Por meio do Instituto Brasileiro de Crisotila (IBC), a Eternit conta com o auxílio de dois escritórios de advocacia na capital federal — Ferraz dos Passos e Maurício Corrêa Advogados (do ex-ministro do Supremo Tribunal Federal Maurício Corrêa). Eles reuniram um time de cinco profissionais que têm a missão de derrubar eventuais leis a favor do banimento do amianto que surjam no STF. Paralelamente, o consultor Eduardo Bismarck ficou encarregado de conferir, diariamente, a pauta de discussões no Congresso Nacional — toda vez que o assunto entrasse na agenda, um grupo de 250 trabalhadores ligados à produção de amianto se uniria para impedir a votação. A tática foi utilizada — e funcionou — 30 vezes ao longo de 2010.

A estratégia da Brasilit é similar. A empresa é representada pela Associação Brasileira das Indústrias de Fibrocimento (Abifibro). Além disso, o técnico João Carlos Paes, ex-funcionário da Brasilit, foi destacado como lobista junto a órgãos do governo. Seu trabalho consiste em organizar seminários e encontros para defender o banimento do amianto no país. Foi dele a iniciativa de procurar a Vigilância Sanitária de São Paulo, em 2009, para convencer o órgão a verificar se as lojas de material de construção estavam obedecendo à proibição de venda de produtos feitos à base de amianto. Só no ano passado, essas blitze detectaram 65 irregularidades.

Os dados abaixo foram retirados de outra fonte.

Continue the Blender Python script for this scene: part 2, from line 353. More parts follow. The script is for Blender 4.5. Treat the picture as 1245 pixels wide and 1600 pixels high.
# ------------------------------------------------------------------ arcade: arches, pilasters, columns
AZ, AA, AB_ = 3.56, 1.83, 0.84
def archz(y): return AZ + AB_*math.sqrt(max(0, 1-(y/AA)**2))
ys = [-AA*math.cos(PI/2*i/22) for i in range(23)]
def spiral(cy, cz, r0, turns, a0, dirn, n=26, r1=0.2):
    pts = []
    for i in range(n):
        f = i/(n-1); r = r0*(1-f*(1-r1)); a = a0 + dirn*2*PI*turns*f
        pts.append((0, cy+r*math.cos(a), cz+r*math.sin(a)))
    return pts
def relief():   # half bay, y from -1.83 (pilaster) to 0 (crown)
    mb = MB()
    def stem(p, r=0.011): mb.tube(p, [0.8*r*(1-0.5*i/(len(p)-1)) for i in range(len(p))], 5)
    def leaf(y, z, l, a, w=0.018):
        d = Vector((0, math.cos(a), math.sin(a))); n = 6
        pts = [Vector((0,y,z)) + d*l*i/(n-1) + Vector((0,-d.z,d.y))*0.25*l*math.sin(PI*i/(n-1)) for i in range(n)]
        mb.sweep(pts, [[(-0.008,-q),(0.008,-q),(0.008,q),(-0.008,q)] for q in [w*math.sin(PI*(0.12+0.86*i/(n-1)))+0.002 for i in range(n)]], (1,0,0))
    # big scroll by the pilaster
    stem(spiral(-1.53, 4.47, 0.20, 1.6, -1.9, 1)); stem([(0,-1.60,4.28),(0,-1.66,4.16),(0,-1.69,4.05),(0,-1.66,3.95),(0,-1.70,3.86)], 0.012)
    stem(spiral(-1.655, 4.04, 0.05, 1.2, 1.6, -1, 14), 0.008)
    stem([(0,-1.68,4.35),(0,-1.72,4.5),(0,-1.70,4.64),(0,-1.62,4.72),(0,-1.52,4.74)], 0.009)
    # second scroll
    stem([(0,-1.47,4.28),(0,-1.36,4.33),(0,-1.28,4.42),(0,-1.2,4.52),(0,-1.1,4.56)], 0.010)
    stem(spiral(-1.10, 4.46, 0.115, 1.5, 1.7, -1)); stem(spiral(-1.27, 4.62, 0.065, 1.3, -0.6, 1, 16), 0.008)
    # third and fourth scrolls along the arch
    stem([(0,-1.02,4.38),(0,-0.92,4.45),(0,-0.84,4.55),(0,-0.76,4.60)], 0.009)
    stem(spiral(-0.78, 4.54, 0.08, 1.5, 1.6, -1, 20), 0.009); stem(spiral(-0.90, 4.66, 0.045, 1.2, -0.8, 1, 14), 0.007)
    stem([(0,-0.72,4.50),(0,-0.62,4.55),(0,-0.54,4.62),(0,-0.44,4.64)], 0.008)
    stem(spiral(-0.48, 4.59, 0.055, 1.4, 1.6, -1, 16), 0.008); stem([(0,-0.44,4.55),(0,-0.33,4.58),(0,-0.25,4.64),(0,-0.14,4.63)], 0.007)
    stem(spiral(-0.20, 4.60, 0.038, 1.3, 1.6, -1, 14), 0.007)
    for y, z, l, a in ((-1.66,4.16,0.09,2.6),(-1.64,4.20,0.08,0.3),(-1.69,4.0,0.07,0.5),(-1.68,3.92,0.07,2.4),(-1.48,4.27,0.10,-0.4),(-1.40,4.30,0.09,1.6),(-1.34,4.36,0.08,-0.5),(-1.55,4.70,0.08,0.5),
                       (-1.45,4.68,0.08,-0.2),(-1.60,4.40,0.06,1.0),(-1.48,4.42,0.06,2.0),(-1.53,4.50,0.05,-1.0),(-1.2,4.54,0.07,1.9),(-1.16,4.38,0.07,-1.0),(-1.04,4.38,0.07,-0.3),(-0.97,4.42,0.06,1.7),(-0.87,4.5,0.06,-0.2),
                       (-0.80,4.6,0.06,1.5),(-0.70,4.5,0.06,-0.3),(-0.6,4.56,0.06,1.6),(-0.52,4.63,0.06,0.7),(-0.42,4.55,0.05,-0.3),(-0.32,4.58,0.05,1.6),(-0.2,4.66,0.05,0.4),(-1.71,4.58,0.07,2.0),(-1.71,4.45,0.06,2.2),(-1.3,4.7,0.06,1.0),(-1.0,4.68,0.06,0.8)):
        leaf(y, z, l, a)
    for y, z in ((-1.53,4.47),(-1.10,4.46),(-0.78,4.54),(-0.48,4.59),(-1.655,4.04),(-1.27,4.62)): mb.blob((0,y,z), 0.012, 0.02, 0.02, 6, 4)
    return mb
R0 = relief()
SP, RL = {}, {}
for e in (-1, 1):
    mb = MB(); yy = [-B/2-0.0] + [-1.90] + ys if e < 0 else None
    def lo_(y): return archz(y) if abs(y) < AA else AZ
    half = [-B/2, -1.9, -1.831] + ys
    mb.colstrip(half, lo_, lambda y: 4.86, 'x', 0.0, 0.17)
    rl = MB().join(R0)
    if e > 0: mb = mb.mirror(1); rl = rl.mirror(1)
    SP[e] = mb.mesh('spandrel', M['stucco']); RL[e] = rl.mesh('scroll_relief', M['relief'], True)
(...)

O futuro das duas empresas está diretamente ligado ao que ficar resolvido em torno do total banimento (ou não) do amianto no Brasil. A Eternit tem 60% de sua receita baseada na venda de produtos feitos com o minério. Para a Brasilit, a questão é também crucial. Atualmente, a empresa tem uma participação de mercado de 19% — a proibição ao uso do amianto a colocaria numa posição privilegiada para atacar um mercado que cresce no ritmo do setor de construção civil, ou 10% ao ano. “A disputa é para ver quem vai surfar melhor a onda do crescimento do mercado imobiliário”, diz Felipe Miranda, analista da empresa de pesquisa Empiricus. É pouco provável, no entanto, que a solução do impasse esteja próxima. Estima-se que a substituição das telhas de amianto por outras que não usam esse material represente um aumento de custos de 30% — o que teria um impacto alto na construção de casas populares, por exemplo. Até que exista uma eventual definição, as ex-sócias prometem continuar em pé de guerra.